None of the three green elementary schools has ever been as efficient as Spokane’s Browne elementary, built in 2002 without the “green” elements. Browne uses 13 percent less energy per square foot than the best green school.

In other cases, advocates of green buildings cite projected, not actual, savings. Sometimes they compare green buildings to the minimum building codes, not typical buildings.

Many now admit these failures. The Superintendent of Public Instruction’s office released a report in December admitting their data could not show energy savings. A study last year of the Energy Star program by the EPA Investigator General found that claims of energy savings using that system were unreliable.

Some argue that green schools are used more during the evening because people like the new buildings, leading to higher energy use. The data on building use is not kept consistently, so this hypothesis is not based on data. The building managers themselves reject this, saying the failure to save energy is not caused by increased building use, which affects energy use only slightly. Additionally, the math simply doesn’t work. The buildings would have been used virtually day and night to explain their failure to achieve projected energy savings.

Supporters also claim green buildings “do not contribute to the destruction of old-growth forests.” In fact, old growth isn’t used for construction anyway because it is so expensive. I would be willing to make a sizable wager that not a single building, green or not, in the last 10 years has been built using old growth timber.

Adding insult to injury, buildings cost more to build than was promised. Advocates told the Legislature that green buildings would cost an additional 2 percent. Interviews with facilities directors indicate the real number is 6 percent, which is not trivial. Each year, the state and school districts spend about $450 million on school construction. A 6 percent increase is about $27 million.

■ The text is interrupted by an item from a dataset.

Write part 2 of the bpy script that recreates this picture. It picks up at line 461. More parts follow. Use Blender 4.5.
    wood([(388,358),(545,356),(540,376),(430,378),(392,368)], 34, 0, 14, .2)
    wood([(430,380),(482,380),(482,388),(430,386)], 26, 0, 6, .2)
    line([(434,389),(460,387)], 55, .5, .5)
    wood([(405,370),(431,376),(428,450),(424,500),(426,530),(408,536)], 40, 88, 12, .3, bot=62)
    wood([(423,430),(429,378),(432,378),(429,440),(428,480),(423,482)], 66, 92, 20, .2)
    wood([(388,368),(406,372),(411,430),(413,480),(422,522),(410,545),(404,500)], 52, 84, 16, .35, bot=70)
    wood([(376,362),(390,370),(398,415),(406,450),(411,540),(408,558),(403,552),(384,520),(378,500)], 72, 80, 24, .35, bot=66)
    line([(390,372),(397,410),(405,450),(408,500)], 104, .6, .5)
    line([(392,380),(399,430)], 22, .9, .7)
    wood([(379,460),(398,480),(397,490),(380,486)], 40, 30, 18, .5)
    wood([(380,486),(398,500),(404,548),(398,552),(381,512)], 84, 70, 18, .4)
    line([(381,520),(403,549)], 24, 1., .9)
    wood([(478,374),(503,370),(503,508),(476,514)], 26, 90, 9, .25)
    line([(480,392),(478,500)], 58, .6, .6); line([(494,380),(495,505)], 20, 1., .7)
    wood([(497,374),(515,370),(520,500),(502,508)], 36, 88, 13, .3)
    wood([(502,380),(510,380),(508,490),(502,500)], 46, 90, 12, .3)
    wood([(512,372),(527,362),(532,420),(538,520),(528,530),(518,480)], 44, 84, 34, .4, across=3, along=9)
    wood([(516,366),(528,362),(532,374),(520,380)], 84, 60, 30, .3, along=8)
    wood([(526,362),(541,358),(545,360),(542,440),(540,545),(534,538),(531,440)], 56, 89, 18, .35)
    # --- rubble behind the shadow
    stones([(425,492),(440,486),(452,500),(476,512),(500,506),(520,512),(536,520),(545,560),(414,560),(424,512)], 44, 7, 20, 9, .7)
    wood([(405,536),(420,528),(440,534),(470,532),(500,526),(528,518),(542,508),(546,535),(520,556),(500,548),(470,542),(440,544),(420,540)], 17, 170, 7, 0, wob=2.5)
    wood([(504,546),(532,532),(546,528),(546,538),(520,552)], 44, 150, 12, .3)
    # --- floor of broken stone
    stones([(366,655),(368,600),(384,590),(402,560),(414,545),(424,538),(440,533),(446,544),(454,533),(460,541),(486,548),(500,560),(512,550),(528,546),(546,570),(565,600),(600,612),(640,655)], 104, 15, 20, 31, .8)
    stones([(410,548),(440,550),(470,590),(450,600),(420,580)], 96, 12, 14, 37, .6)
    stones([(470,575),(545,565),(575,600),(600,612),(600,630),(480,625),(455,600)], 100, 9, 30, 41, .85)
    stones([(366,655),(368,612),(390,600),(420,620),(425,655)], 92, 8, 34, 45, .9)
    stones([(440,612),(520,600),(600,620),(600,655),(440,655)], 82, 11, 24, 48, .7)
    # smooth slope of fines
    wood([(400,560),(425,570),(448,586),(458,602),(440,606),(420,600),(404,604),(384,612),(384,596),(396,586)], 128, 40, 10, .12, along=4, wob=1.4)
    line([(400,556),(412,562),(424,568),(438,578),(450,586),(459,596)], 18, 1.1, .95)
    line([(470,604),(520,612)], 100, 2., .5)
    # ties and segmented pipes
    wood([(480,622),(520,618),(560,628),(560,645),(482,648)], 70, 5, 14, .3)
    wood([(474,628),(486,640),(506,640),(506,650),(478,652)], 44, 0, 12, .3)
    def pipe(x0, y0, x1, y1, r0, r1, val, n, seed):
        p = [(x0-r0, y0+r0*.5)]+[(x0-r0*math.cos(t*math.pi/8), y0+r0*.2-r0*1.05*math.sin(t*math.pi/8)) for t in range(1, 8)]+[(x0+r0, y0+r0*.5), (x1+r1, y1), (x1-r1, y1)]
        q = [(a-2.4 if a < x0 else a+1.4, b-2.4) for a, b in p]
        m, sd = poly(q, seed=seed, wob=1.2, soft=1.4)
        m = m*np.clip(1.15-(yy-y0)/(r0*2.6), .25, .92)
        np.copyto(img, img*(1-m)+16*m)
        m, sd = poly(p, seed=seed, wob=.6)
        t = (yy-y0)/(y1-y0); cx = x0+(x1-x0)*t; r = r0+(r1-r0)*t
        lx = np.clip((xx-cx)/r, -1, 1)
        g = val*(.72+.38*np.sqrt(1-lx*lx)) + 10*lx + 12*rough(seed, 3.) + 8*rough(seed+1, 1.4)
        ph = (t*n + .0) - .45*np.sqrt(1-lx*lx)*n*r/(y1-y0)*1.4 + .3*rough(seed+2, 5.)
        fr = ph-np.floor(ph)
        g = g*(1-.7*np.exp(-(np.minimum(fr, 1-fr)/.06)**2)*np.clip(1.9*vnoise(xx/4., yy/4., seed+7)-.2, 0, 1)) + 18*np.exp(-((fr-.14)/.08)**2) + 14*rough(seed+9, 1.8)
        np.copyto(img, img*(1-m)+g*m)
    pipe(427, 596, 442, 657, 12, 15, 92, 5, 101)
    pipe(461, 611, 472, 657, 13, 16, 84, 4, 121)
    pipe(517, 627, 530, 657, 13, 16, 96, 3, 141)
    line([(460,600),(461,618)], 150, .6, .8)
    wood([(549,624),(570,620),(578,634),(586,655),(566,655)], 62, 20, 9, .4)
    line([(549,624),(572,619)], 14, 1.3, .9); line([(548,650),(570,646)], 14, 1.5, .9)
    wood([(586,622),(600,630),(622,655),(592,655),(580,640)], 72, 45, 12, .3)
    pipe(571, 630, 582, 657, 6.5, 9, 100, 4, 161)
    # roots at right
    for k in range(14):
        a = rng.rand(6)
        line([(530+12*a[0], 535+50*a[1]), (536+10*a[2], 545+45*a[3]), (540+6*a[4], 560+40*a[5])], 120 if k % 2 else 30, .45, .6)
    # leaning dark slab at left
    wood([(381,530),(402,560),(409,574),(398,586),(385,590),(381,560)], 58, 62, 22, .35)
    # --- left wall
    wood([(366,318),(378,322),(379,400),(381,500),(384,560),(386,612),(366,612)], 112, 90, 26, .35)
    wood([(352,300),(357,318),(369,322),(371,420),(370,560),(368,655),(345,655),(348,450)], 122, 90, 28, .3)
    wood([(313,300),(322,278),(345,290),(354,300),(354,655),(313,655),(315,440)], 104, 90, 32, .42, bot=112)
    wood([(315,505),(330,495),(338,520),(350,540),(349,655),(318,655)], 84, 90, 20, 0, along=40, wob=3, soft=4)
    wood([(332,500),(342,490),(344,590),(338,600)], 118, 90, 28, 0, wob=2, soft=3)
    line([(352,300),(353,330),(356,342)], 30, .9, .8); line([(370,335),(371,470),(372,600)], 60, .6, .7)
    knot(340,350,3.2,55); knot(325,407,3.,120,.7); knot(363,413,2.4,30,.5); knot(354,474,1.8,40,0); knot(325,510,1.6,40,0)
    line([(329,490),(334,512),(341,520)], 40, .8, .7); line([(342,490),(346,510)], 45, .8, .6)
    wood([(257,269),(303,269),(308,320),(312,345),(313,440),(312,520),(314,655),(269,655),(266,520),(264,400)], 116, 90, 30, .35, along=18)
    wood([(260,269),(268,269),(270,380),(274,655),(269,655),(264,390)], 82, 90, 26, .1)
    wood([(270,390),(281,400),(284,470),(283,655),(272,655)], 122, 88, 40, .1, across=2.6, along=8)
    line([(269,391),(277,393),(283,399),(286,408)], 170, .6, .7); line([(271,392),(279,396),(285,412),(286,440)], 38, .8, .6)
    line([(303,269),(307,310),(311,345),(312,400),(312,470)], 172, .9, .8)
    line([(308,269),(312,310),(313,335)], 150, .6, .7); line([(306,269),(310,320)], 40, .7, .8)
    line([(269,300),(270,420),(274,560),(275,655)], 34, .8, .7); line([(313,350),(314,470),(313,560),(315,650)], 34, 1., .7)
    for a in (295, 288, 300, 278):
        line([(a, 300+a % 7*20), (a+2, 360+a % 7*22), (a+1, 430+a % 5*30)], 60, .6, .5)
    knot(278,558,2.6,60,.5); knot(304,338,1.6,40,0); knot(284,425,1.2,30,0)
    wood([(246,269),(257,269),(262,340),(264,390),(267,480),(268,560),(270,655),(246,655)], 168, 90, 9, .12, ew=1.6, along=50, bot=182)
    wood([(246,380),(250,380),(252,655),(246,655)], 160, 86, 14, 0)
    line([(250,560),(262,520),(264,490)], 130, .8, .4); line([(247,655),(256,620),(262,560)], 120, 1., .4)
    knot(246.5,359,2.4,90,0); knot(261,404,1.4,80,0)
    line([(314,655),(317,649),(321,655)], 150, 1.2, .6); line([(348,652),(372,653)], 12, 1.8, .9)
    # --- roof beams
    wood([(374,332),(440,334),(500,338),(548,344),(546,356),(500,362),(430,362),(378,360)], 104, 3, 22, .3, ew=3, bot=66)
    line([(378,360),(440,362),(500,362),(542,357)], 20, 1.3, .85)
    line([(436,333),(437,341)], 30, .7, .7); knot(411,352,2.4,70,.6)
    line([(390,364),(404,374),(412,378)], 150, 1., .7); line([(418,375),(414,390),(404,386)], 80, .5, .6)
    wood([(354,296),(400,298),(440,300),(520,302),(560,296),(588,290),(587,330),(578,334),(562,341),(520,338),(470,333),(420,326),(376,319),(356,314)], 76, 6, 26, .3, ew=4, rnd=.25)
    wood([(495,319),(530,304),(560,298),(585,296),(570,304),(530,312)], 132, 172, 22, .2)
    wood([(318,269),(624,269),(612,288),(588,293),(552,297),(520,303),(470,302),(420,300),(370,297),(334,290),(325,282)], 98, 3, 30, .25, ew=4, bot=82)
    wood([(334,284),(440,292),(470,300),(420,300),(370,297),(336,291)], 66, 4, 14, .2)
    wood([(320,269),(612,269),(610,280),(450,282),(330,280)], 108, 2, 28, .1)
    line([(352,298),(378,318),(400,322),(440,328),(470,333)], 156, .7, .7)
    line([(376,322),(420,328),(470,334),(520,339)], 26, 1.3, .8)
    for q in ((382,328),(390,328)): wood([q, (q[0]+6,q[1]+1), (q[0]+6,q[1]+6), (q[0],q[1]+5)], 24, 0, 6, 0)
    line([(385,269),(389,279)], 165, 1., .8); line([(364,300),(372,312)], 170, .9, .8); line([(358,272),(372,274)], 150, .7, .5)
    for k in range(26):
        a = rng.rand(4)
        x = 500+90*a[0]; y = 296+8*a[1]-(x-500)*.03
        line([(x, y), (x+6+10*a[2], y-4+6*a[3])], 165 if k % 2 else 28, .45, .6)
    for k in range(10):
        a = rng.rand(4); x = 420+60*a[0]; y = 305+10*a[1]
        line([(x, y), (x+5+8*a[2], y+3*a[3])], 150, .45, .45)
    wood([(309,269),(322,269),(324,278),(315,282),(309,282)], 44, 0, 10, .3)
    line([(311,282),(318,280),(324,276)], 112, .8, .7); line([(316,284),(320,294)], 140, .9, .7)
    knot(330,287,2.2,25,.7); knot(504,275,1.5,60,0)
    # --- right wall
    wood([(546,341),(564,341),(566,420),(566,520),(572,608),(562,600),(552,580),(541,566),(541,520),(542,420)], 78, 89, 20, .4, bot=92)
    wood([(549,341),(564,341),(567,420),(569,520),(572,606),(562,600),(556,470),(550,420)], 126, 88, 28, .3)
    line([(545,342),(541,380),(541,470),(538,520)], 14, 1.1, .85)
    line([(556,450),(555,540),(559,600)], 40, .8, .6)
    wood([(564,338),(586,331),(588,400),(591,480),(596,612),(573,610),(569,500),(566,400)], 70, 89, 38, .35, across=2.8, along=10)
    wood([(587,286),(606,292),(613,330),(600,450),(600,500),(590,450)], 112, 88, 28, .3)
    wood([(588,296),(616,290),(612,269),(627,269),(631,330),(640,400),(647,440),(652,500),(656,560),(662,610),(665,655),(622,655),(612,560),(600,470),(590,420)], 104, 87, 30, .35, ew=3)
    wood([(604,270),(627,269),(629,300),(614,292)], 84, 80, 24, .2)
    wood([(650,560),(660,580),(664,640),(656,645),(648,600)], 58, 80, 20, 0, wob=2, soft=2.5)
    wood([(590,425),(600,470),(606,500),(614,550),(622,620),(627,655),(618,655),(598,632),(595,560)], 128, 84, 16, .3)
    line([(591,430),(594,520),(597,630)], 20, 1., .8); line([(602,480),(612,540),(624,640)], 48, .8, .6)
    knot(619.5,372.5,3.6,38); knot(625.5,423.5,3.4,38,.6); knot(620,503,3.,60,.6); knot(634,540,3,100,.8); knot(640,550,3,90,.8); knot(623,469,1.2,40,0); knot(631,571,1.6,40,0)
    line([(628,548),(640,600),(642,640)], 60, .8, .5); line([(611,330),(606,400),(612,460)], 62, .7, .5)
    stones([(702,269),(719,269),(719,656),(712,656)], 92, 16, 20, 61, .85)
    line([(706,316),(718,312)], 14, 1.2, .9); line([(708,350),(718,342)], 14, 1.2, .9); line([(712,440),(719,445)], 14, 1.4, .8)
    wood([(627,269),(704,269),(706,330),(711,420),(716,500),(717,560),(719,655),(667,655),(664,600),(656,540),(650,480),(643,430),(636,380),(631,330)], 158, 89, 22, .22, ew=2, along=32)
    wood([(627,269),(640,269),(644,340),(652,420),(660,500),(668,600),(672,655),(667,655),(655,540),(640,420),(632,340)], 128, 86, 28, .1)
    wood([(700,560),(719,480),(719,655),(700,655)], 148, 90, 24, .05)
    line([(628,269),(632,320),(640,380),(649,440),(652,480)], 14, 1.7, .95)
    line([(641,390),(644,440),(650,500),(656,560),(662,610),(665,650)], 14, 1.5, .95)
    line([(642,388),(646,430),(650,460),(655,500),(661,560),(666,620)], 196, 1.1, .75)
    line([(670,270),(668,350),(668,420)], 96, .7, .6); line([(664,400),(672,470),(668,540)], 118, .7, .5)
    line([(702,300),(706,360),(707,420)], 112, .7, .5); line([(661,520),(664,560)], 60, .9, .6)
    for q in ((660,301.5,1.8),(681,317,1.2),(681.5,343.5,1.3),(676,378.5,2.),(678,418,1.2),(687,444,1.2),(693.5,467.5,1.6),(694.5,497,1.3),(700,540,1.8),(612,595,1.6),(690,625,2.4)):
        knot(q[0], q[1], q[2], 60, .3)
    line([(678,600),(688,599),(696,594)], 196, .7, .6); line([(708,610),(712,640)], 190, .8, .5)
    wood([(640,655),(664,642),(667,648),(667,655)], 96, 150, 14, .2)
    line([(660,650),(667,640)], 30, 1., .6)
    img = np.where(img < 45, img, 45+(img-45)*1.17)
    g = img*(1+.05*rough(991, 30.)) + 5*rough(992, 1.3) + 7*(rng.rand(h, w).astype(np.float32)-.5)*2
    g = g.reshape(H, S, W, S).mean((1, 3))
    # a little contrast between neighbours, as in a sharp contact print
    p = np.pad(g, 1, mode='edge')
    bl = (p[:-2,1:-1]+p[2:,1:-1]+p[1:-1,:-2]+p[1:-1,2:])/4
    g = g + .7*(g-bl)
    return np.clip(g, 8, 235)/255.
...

When the law was passed, the state promised to help pay those added costs. State lawmakers, however, left the school districts to cover the cost of the unfunded mandate.

School districts are already cutting energy costs and our research found that districts consistently improved energy efficiency long before Olympia added these mandates. Local facilities directors know their buildings well. Trusting them with more control is the best way to improve energy efficiency in a responsible and cost-conscious way.

Improving the efficiency of schools makes sense, but the best ideas come from local districts, not Olympia. Removing the cookie-cutter approach mandated four years ago would free districts to make responsible improvements without spending education money on approaches that do little to improve energy efficiency.

Suspending these mandates means saving $27 million for other priorities like educating children or doubling the budget for removing habitat-destroying blockages on salmon streams. Suspending these mandates is good for school kids and for the environment.

Todd Myers is the environmental director at Washington Policy Center, a policy research organization in Seattle and Olympia ( www.washingtonpolicy.org).